TASK PROMPT:
Extract only the first line of the listing and every line after it up to and including the one with "col = bpy.data.collections.new('scene');". Omit the pictures.

DATASET EXTRACT:
<<<<

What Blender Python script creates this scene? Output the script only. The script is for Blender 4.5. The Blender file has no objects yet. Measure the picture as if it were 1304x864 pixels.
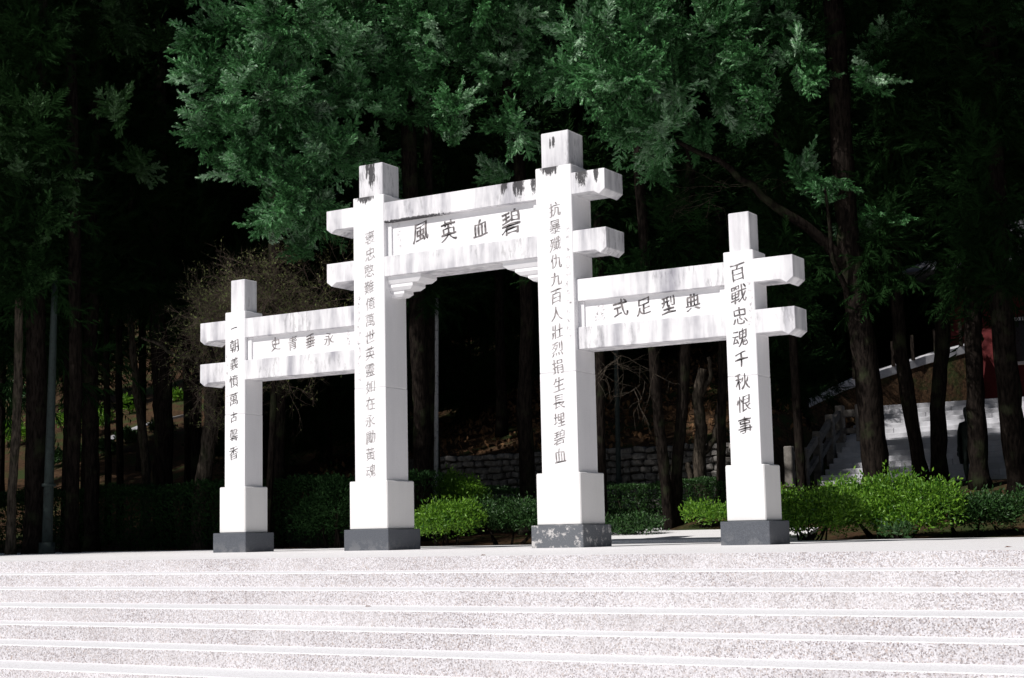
import bpy, bmesh, math, random
import numpy as np
from mathutils import Vector, Matrix, noise
R = math.radians
sc = bpy.context.scene
col = bpy.data.collections.new('scene'); sc.collection.children.link(col)

# ---------------------------------------------------------------- camera
CAM = Vector((12.9327, -19.8851, 0.2299)); YAW, PIT, ROLL, FPX = -31.471, 7.1588, 1.1829, 1963.76
_y, _p, _r = R(YAW), R(PIT), R(ROLL)
FWD = Vector((math.sin(_y)*math.cos(_p), math.cos(_y)*math.cos(_p), math.sin(_p)))
RT = Vector((math.cos(_y), -math.sin(_y), 0)); UP = RT.cross(FWD)
RT, UP = RT*math.cos(_r) - UP*math.sin(_r), UP*math.cos(_r) + RT*math.sin(_r)
cd = bpy.data.cameras.new('camera'); cam = bpy.data.objects.new('camera', cd); col.objects.link(cam)
cam.matrix_world = Matrix((( RT.x, UP.x, -FWD.x, CAM.x), (RT.y, UP.y, -FWD.y, CAM.y), (RT.z, UP.z, -FWD.z, CAM.z), (0, 0, 0, 1)))
cd.sensor_width = 36; cd.lens = FPX/1304*36; cd.clip_start = 0.1; cd.clip_end = 1000
sc.camera = cam
# ---------------------------------------------------------------- light
EL, AZ = 44.0, 22.0           # sun height; degrees left of the gate's front normal
w = bpy.data.worlds.new('World'); sc.world = w; w.use_nodes = True
nt = w.node_tree; bg = nt.nodes['Background']
sky = nt.nodes.new('ShaderNodeTexSky'); sky.sky_type = 'NISHITA'; sky.sun_disc = False
SUNV = Vector((-math.sin(R(AZ))*math.cos(R(EL)), -math.cos(R(AZ))*math.cos(R(EL)), math.sin(R(EL))))
sky.sun_elevation = R(EL); sky.sun_rotation = math.atan2(SUNV.x, SUNV.y)
nt.links.new(sky.outputs[0], bg.inputs[0]); bg.inputs[1].default_value = 0.05
sd = bpy.data.lights.new('sun', 'SUN'); sun = bpy.data.objects.new('sun', sd); col.objects.link(sun)
sd.energy = 5.0; sd.angle = R(0.5); sd.color = (1.0, 0.965, 0.93)
sun.rotation_euler = SUNV.to_track_quat('Z', 'Y').to_euler(); sun.location = (-10, -20, 30)
sc.view_settings.view_transform = 'Standard'; sc.view_settings.look = 'None'
sc.view_settings.gamma = 1; sc.view_settings.exposure = -0.2

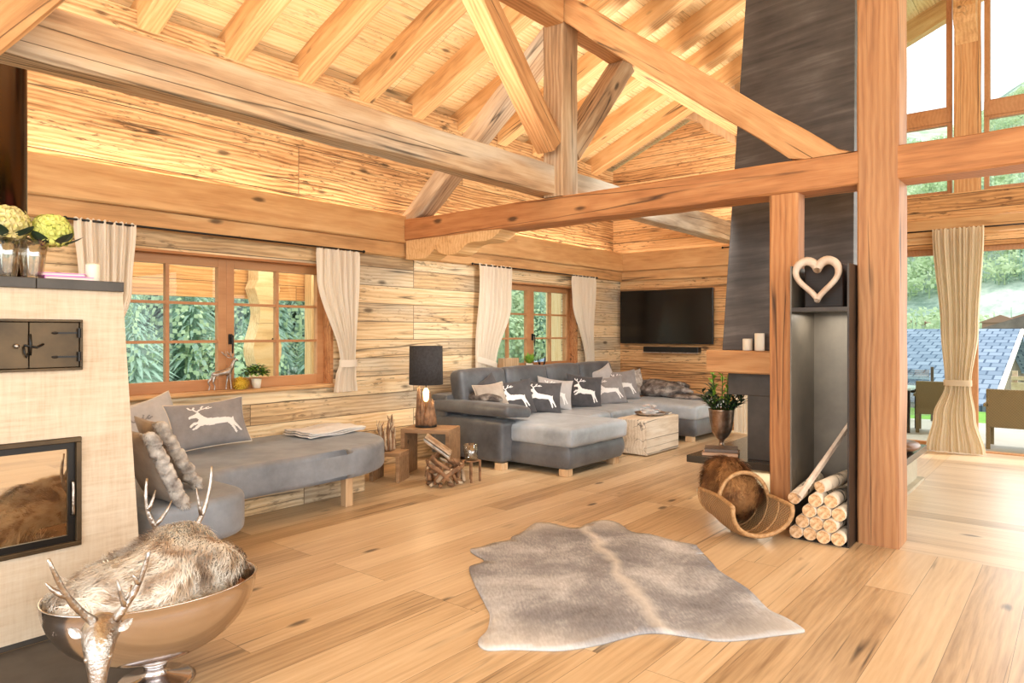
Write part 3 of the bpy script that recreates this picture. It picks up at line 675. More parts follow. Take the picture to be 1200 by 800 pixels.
# firewood: round compressed ends
def log(p0, p1, r, lab, name='firewood_log', hole=True):
    t_ = thing(name, lab, 'log', p0, 'firewood in the niche')
    p0, p1 = V(p0), V(p1)
    M().tube([p0, p0+(p1-p0)*.5, p1], [r, r*1.03, r], 18, True).build('bark', MT['birch'], t_, True)
    x = (p1-p0).normalized(); up = x.orthogonal().normalized(); b2 = x.cross(up)
    mm = M(); n = 18
    vs = [p0-x*.003]+[p0-x*.002+(up*math.cos(2*PI*k/n)+b2*math.sin(2*PI*k/n))*r*.55 for k in range(n)]+[p0-x*.0015+(up*math.cos(2*PI*k/n)+b2*math.sin(2*PI*k/n))*r*.97 for k in range(n)]
    fs = [(0, 1+k, 1+(k+1) % n) for k in range(n)]+[(1+k, 1+n+k, 1+n+(k+1) % n, 1+(k+1) % n) for k in range(n)]
    mm.add(vs, [f[::-1] for f in fs]).build('cut_end', MT['logend'], t_)
R_ = .0435
rows = [(4, 1.236, .057), (3, 1.282, .136), (3, 1.236, .214), (2, 1.285, .292)]
rn = ['bottom', 'second', 'third', 'topmost level']
pn = {4: ['rightmost', 'second from right', 'third from right', 'leftmost'], 3: ['rightmost', 'middle', 'leftmost'], 2: ['right', 'left']}
for r_, (n, ys, z) in enumerate(rows):
    for i in range(n):
        xs = 4.86+random.uniform(-.02, .02)
        log((xs, ys+i*.0895, z), (5.35, ys+i*.0895, z), R_, 'round log end in the firewood niche, %s row, %s' % (rn[r_], pn[n][i]))
log((4.9, 1.36, .372), (5.2, 1.25, .42), .04, 'pale birch log lying slanted on top of the firewood pile')
log((4.83, 1.505, .29), (5.3, 1.48, .36), .04, 'log lying crooked at the left edge of the firewood pile')
beam('split_wood_stick', (4.8, 1.46, .31), (5.34, 1.225, .85), .03, .045, MT['heart'], 'long split wood stick leaning in the firewood niche', 'stick', jit=.008)

# urn planter, books on hearth
ur = thing('urn_planter', 'mercury silver goblet urn with leafy green plant on the hearth corner', 'plant', (6.2, 2.58, .37))
M().lathe([(.07, 0), (.072, .012), (.03, .03), (.02, .06), (.025, .085), (.06, .12), (.09, .17), (.105, .25), (.115, .36), (.119, .372), (.108, .37), (.1, .3), (0, .28)], (6.2, 2.58, .33), 36, fn=lambda a, z: 1+.015*math.cos(a*14)).build('urn', plain('tarnished_silver', (186, 166, 146), .3, .85, c2=(140, 110, 86), vs=18), ur, True)
def leaf(m, base, d, L, w, curl=.3, seg=4, nrm=None):
    d = V(d).normalized(); side = d.cross(V((0, 0, 1)) if nrm is None else V(nrm))
    side = side.normalized() if side.length > 1e-4 else V((1, 0, 0)); n = side.cross(d)
    vs = []
    for i in range(seg+1):
        t = i/seg; wd = w*math.sin(PI*min(1, t*.92+.08))**.8*.5 if i < seg else 0.001
        p = V(base)+d*L*t-n*curl*L*t*t*-1*(-1)
        vs += [p-side*wd+n*wd*.3, p, p+side*wd+n*wd*.3]
    fs = []
    for i in range(seg):
        for k in range(2):
            fs.append((i*3+k, i*3+k+1, (i+1)*3+k+1, (i+1)*3+k))
    m.add(vs, fs)
st, ld, lb = M(), M(), M()
for k in range(26):
    an = random.random()*2*PI; tilt = random.uniform(.1, .95) if k > 6 else random.uniform(0, .18); L = random.uniform(.17, .27) if k > 6 else random.uniform(.28, .40)
    p = V((6.2+.05*math.cos(an), 2.58+.05*math.sin(an), .66)); d = V((math.cos(an)*math.sin(tilt), math.sin(an)*math.sin(tilt), math.cos(tilt)))
    q = p+d*L; st.tube([p, (p+q)/2+V((0, 0, .01)), q], [.006, .005, .003], 5)
    tgt = lb if k < 7 else ld
    for j in range(8):
        t = .25+.75*j/7; a2 = j*2.4+k; c = p+(q-p)*t
        dd = (d*.6+V((math.cos(a2), math.sin(a2), .3))*.8)
        leaf(tgt, c, dd, random.uniform(.055, .08), .032, .2)
st.build('stems', MT['leaf'], ur, True); ld.build('foliage', MT['leaf_dark'], ur, label='dark green leaves'); lb.build('new_growth', MT['leaf_bright'], ur, label='bright fresh top leaves')
def book(name, lab, c, d, rz, cover, group=None, cat='book'):
    t_ = thing(name, lab, cat, c, group, rz)
    M().bx(-d[0]/2, d[0]/2, -d[1]/2, d[1]/2, 0, .003).bx(-d[0]/2, d[0]/2, -d[1]/2, d[1]/2, d[2]-.003, d[2]).bx(-d[0]/2, -d[0]/2+.004, -d[1]/2, d[1]/2, 0, d[2]).build('cover', cover, t_, local=True)
    M().bx(-d[0]/2+.005, d[0]/2-.006, -d[1]/2+.006, d[1]/2-.006, .0032, d[2]-.0032).build('pages', MT['paper'], t_, local=True)
    return t_
bc = plain('book_cover_brown', (120, 104, 92), .5); bc2 = plain('book_cover_grey', (150, 146, 142), .5); bc3 = plain('book_cover_tan', (206, 164, 130), .6)
book('book', 'lower tan book under the grey one on the dark hearth', (5.93, 2.47, .332), (.24, .3, .03), .3, bc3)
book('book', 'upper grey book on the dark hearth slab before the urn', (5.93, 2.47, .364), (.22, .28, .028), .38, bc)
# rounded stone at the far side of the hearth
m = M(); m.ball((7.1, 1.25, .385), (.2, .13, .055), 24, 12, j=.05); m.build('stone_ornament', plain('brown_stone', (132, 92, 62), .35, c2=(90, 62, 44), vs=12), None, True, label='smooth brown dome-shaped stone on the right end of hearth', cat='ornament')

# ================================================================ STOVE
sv = thing('tiled_stove', 'big cream plastered stove with bronze oven doors at the left edge', 'stove', (.6, 4.1, 0))
m = M()
def xr(z): return 1.54-.062*z
X_ = -.6
Z = [0.03, .405, .915, 1.23, 1.46, 1.6]
YF, YB = 3.65, 4.45
# front face with two recesses (fire window and oven), built as strips
def strip(z0, z1, cuts):
    xs = X_
    for a, b in cuts+[(None, None)]:
        e0 = a if a is not None else xr(z0); e1 = a if a is not None else xr(z1)
        m.add([(xs, YF, z0), (e0, YF, z0), (e1, YF, z1), (xs, YF, z1)], [(0, 1, 2, 3)])
        if a is not None: xs = b
strip(.03, .405, []); strip(.405, .915, [(.42, 1.258)]); strip(.915, 1.23, []); strip(1.23, 1.46, [(.62, 1.258)]); strip(1.46, 1.6, [])
m.add([(xr(.03), YF, .03), (xr(.03), YB, .03), (xr(1.6), YB, 1.6), (xr(1.6), YF, 1.6)], [(0, 1, 2, 3)])
m.add([(X_, YF, 1.6), (xr(1.6), YF, 1.6), (xr(1.6), YB, 1.6), (X_, YB, 1.6)], [(0, 1, 2, 3)])
m.add([(X_, YB, .03), (X_, YB, 1.6), (xr(1.6), YB, 1.6), (xr(.03), YB, .03)], [(0, 1, 2, 3)])
m.add([(X_, YF, .03), (X_, YF, 1.6), (X_, YB, 1.6), (X_, YB, .03)], [(0, 1, 2, 3)])
for a, b, c, d_ in ((.42, 1.258, .405, .915), (.62, 1.258, 1.23, 1.46)):
    m.add([(a, YF, c), (b, YF, c), (b, YF, d_), (a, YF, d_), (a, YF+.3, c), (b, YF+.3, c), (b, YF+.3, d_), (a, YF+.3, d_)], [(0, 4, 5, 1), (1, 5, 6, 2), (2, 6, 7, 3), (3, 7, 4, 0), (4, 7, 6, 5)])
m.build('stove_body', MT['plaster'], sv)
ts = M(); ts.bx(X_, 1.07, 3.63, 4.47, 1.6, 1.648).bx(1.073, 1.44, 3.63, 4.47, 1.6, 1.648); ts.build('top_slab', MT['slab'], sv, bevel=.003)
# fire door
fd = M(); fr2 = lambda mm, x0, x1, z0, z1, t, ya, yb: mm.bx(x0, x1, ya, yb, z0, z0+t).bx(x0, x1, ya, yb, z1-t, z1).bx(x0, x0+t, ya, yb, z0+t, z1-t).bx(x1-t, x1, ya, yb, z0+t, z1-t)
fr2(fd, .42, 1.256, .407, .913, .022, 3.635, 3.70)
fdo = fd.build('fire_door_frame', MT['iron'], sv, bevel=.003)
fb = M(); fr2(fb, .442, 1.234, .429, .891, .03, 3.655, 3.68); fb.build('door_rim', MT['black'], fdo)
M().bx(.47, 1.206, 3.664, 3.67, .458, .862).build('fire_glass', MT['fire_glass'], fdo)
M().tube([(1.222, 3.648, .55), (1.222, 3.64, .56), (1.222, 3.64, .70), (1.222, 3.648, .71)], .006, 8).build('door_handle', MT['silver'], fdo, True)
# bread oven: frame and two leaves with strap hinges
of = M(); fr2(of, .62, 1.26, 1.228, 1.462, .012, 3.632, 3.66)
ofo = of.build('oven_frame', MT['iron'], sv, bevel=.002)
xm = 1.045
for a, b, lab in ((.632, xm-.002, 'left oven door leaf'), (xm+.002, 1.246, 'right oven door leaf')):
    dl = M().bx(a, b, 3.64, 3.652, 1.242, 1.448).build('oven_door', MT['iron'], sv, bevel=.002, label=lab)
    hx = b if b > 1.2 else a; sg = -1 if b > 1.2 else 1
    for z in (1.29, 1.40):
        h = M().bx(min(hx, hx+sg*.09), max(hx, hx+sg*.09), 3.634, 3.64, z-.004, z+.004).ball((hx+sg*.1, 3.636, z), (.014, .005, .006)).tube([(hx+sg*.002, 3.632, z-.022), (hx+sg*.002, 3.632, z+.022)], .008, 8)
        h.build('strap_hinge', MT['black'], dl)
    if b < 1.2: M().ball((xm-.05, 3.628, 1.342), .011).tube([(xm-.05, 3.63, 1.342), (xm-.05, 3.645, 1.342)], .005, 6).build('door_knob', MT['silver'], dl, True)
lt = M().tube([(xm+.002, 3.634, 1.30), (xm+.004, 3.63, 1.35), (xm+.002, 3.634, 1.395)], .006, 6).tube([(xm-.02, 3.634, 1.345), (xm+.03, 3.63, 1.335), (xm+.055, 3.632, 1.35)], .005, 6).tube([(xm-.022, 3.632, 1.34), (xm-.02, 3.628, 1.31), (xm-.012, 3.63, 1.29), (xm-.004, 3.63, 1.31)], .004, 6)
lt.build('door_latch', MT['black'], sv, True)
S(M().bx(-.6, 1.36, 2.98, 3.64, 0, .006), 'floor', MT['slab'], label='dark stone floor plate in front of the stove', cat='floor')
M().bx(X_, 1.53, 3.66, YB, 0, .03).build('plinth', MT['slab'], sv)
M().tube([(1.04, 4.05, 1.649), (1.04, 4.05, 5.0)], .112, 40).tube([(1.04, 4.05, 1.72), (1.04, 4.05, 1.74)], .116, 40).build('flue_pipe', plain('bronze_flue', (86, 62, 40), .22, .95), None, True, label='dark bronze flue pipe rising from the stove', cat='pipe')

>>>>

FINISHED EXERCISE:
What Blender Python script creates this scene? Output the script only. The script is for Blender 4.5. The Blender file has no objects yet. Measure the picture as if it were 1304x864 pixels.
import bpy, bmesh, math, random
import numpy as np
from mathutils import Vector, Matrix, noise
R = math.radians
sc = bpy.context.scene
col = bpy.data.collections.new('scene'); sc.collection.children.link(col)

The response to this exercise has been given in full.